Infine c’è il minirimpasto di governo. Termine che piace poco a Renzi, che già alla conferenza di fine anno aveva rivendicato che sarebbero state soltanto occupate le caselle rimaste vuote. Eppure, qualche poltrona cambierà. Il posto che fu di Carmela Lanzetta andrà ad Area Popolare. Il problema è che per quel ministero Renzi ha cercato di piazzare un nome a lui considerato vicino, come quello di Rosanna Scopelliti, giovanissima deputata già ospite all’ultima edizione della Leopolda. O come quello di Dorina Bianchi, altra filorenziana, ancora considerata una “candidatura” di peso. Ma Alfano continua a resistere: sembra una corsa a tre tra la stessa Bianchi, Gabriele Albertini e il già citato Enrico Costa, con quest’ultimo favorito. Nomi che potrebbero anche essere collegati tra loro. Perché nel caso Costa diventasse Ministro, l’ex sindaco di Milano potrebbe prendere il suo posto come vice di Orlando a Largo Arenula.
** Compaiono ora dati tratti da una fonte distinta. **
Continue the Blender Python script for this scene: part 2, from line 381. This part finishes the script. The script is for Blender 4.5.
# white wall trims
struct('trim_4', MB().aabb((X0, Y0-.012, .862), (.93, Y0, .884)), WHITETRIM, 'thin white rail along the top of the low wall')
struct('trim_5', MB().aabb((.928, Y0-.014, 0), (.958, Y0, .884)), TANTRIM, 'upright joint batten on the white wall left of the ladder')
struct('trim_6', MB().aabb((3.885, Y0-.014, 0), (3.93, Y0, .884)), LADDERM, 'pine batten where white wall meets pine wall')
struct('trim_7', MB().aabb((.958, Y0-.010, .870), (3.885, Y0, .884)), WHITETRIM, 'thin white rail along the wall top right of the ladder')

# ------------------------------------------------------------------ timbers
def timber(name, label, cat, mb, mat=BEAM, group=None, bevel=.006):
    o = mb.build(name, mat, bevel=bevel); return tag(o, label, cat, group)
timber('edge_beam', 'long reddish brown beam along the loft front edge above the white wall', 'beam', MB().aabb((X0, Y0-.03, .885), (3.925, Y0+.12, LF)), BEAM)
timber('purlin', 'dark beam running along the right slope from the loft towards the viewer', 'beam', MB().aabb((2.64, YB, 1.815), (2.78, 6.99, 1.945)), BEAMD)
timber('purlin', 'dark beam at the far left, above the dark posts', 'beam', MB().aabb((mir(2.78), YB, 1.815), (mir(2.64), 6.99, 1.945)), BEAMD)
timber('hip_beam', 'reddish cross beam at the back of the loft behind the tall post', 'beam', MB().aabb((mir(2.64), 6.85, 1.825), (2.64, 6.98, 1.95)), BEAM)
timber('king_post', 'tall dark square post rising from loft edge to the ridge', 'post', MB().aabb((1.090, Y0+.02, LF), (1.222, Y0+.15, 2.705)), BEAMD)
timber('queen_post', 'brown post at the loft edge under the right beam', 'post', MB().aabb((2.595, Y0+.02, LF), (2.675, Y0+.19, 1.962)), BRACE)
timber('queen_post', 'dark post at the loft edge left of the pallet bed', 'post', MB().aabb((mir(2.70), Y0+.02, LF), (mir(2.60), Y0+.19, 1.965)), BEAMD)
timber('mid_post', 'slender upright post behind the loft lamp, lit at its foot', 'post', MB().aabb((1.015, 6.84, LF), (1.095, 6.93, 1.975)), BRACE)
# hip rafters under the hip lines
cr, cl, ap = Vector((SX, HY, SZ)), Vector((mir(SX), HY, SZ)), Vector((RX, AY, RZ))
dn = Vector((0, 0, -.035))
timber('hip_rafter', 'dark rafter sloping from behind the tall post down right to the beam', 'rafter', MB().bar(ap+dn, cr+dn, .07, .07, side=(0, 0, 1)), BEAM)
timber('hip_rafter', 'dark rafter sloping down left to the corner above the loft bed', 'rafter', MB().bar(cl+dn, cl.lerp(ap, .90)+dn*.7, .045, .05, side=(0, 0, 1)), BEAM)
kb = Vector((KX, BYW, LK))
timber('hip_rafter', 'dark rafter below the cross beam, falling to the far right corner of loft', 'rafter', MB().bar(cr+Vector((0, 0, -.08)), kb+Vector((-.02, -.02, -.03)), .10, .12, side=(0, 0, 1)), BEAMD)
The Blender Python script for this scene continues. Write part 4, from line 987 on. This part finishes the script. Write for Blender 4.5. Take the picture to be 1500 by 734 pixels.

C’è poi il probabile ritorno di Antonio Gentile come sottosegretario al ministero delle Infrastrutture, al quale aveva rinunciato dopo il caso giudiziario de “L’Ora della Calabria“. Una nomina che serve a tenere sotto controllo l’area calabrese di Ap in costante fibrillazione. Verso la possibile nomina anche Enzo Amendola (minoranza Pd) come viceministro degli Esteri (posto lasciato vuoto da Lapo Pistelli), mentre al Mise potrebbe arrivare come viceministro Luigi Casero, ora in via XX Settembre. Posto che potrebbe essere preso da Enrico Zanetti (Scelta Civica), ora sottosegretario.